Trudi Cohen and John Bell are theater makers, puppeteers, festival organizers, musicians, and founding members of Great Small Works, a visual theater collective created in 1995 in New York City, whose six members share roots in Bread and Puppet Theater. Its members are now dispersed, with outposts in Brooklyn, Montreal, and Cambridge, MA. Bell and Cohen anchor the New England base in Massachusetts.
John Bell is the Director of the Ballard Institute and Museum of Puppetry and an Associate Professor of Dramatic Arts at the University of Connecticut. He was a member of the Bread and Puppet Theater company from 1976 to 1986; and received his doctoral degree in theater history from Columbia University in 1993. He is a respected scholar in the field of puppet theater, whose writing includes American Puppet Modernism (Palgrave Macmillan, 2008); and Strings, Hands, Shadows: A Modern Puppet History (Detroit Institute of Arts, 2000). He edited Puppets, Masks, and Performing Objects (MIT Press, 2001), and co-edited with Dassia Posner and Claudia Orenstein The Routledge Guide to Puppetry and Material Performance (2014). He is an editor of Puppetry International, the publication of the U.S. branch of the Union Internationale de la Marionnette; an organizer of the Honk! Festival of Activist Street Bands in Somerville, Massachusetts; and a trombonist in the Second Line Social Aid and Pleasure Society Brass Band.
Trudi Cohen was a full-time member of Bread and Puppet Theater's resident company in Vermont for 10 years, and has performed as puppeteer in productions directed by Peter Schumann, Janie Geiser, Amy Trompetter and David Neumann. She was Director of Great Small Works' 2008, 2010 and 2013 International Toy Theater Festivals and has curated dozens of the company’s Spaghetti Dinner events. She plays bass drum with the Second Line Social Aid and Pleasure Society Brass Band, and is a founder and organizer of the HONK! Festival in Somerville, MA. She is secretary of the Board of UNIMA-USA, and on the boards of Bread and Puppet Theater, and Parts & Crafts, a maker space for young people in Somerville, MA.
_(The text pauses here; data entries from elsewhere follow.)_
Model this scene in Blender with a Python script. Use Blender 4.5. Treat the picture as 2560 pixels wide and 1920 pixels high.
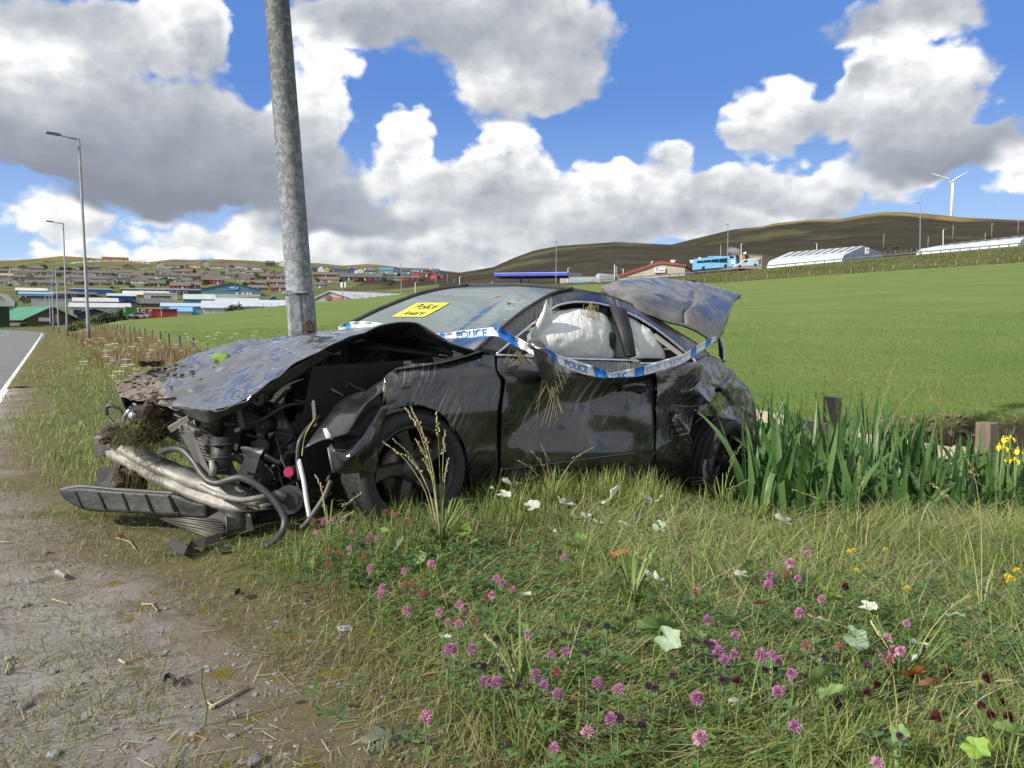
import bpy, bmesh, math, random
import numpy as np
from mathutils import Vector, Matrix, noise as mn

random.seed(7); RNG = np.random.default_rng(11)
sc = bpy.context.scene
COL = sc.collection
for o in list(bpy.data.objects): bpy.data.objects.remove(o)

# ---------------------------------------------------------------- camera
F = 1923.0; HOR = 812.0; CAMZ = 1.15            # focal length in photo pixels (2560 wide), horizon row, eye height
TH = math.atan((960 - HOR) / F); CT, ST = math.cos(TH), math.sin(TH)
cd = bpy.data.cameras.new('camera'); cam = bpy.data.objects.new('camera', cd); COL.objects.link(cam)
cd.sensor_width = 36; cd.lens = F / 2560 * 36; cd.clip_start = .05; cd.clip_end = 20000
cam.location = (0, 0, CAMZ); cam.rotation_euler = (math.pi / 2 - TH, 0, 0)
sc.camera = cam
# ---------------------------------------------------------------- exposure, sun, sky
sc.view_settings.view_transform = 'Standard'; sc.view_settings.look = 'None'
sc.view_settings.exposure = .72; sc.view_settings.gamma = 1; sc.view_settings.use_curve_mapping = False
sc.render.engine = 'CYCLES'; sc.cycles.use_denoising = True
sc.cycles.max_bounces = 6; sc.cycles.transparent_max_bounces = 12; sc.cycles.diffuse_bounces = 2
sc.cycles.caustics_reflective = False; sc.cycles.caustics_refractive = False
TOSUN = Vector((-.70, -.50, .56)).normalized()
sl = bpy.data.lights.new('sun', 'SUN'); sl.energy = 3.8; sl.angle = math.radians(.6); sl.color = (1, .955, .87)
sun = bpy.data.objects.new('sun', sl); COL.objects.link(sun)
sun.rotation_euler = TOSUN.to_track_quat('Z', 'Y').to_euler(); sun.location = (-40, -30, 60)

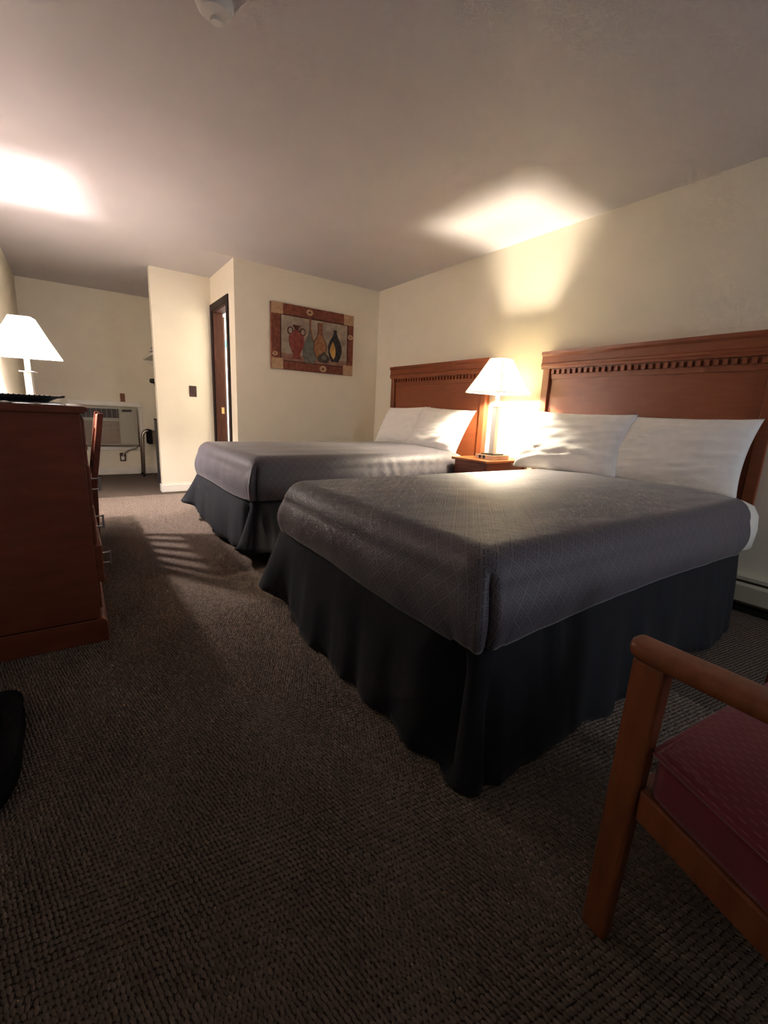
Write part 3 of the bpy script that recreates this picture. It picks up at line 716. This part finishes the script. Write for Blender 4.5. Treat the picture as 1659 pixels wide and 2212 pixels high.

Bell and Cohen offer original Toy Theater productions for both family and adult audiences. Original plays based on the daily news are more geared to adults; the retelling of folk tales and fables are designed for audiences of all ages, including very young children.
Great Small Works’ mission is to draw on folk, puppet, avant-garde and popular theater traditions to address contemporary issues. We value the beauty and potency of puppet theater, the urgency of speaking out about the news of the day, the power of creating theater with diverse groups of citizens and of bringing art to public spaces. We work for intelligent and engaged content in our work. We teach in public schools and at universities, and mentor young artists who are learning how to integrate critical thought into their creative work. Great Small Works performs in theaters, schools, parks, libraries, museums, prisons, street corners, and other public spaces, producing work on many scales, from gigantic outdoor spectacles with scores of volunteer participants, to miniature shows in living rooms. The individual members of the Great Small Works collective are each engaged in writing, scholarship, mentorship, and community organizing.
We stumbled upon Toy Theater (also called Paper Theater or Model Theater) 20 years ago, and were inspired by its accessibility, scale and beauty. Since then, we have produced ten international Toy Theater Festivals, and have traveled around the world discovering practitioners of this arcane form of table-top storytelling. Through both workshops and performances, we have introduced Toy Theater to hundreds of artists and students. We believe that everyone has a story to tell, and with Toy Theater they can do it themselves.
We are willing to negotiate our fees, depending on the resources of each presenter.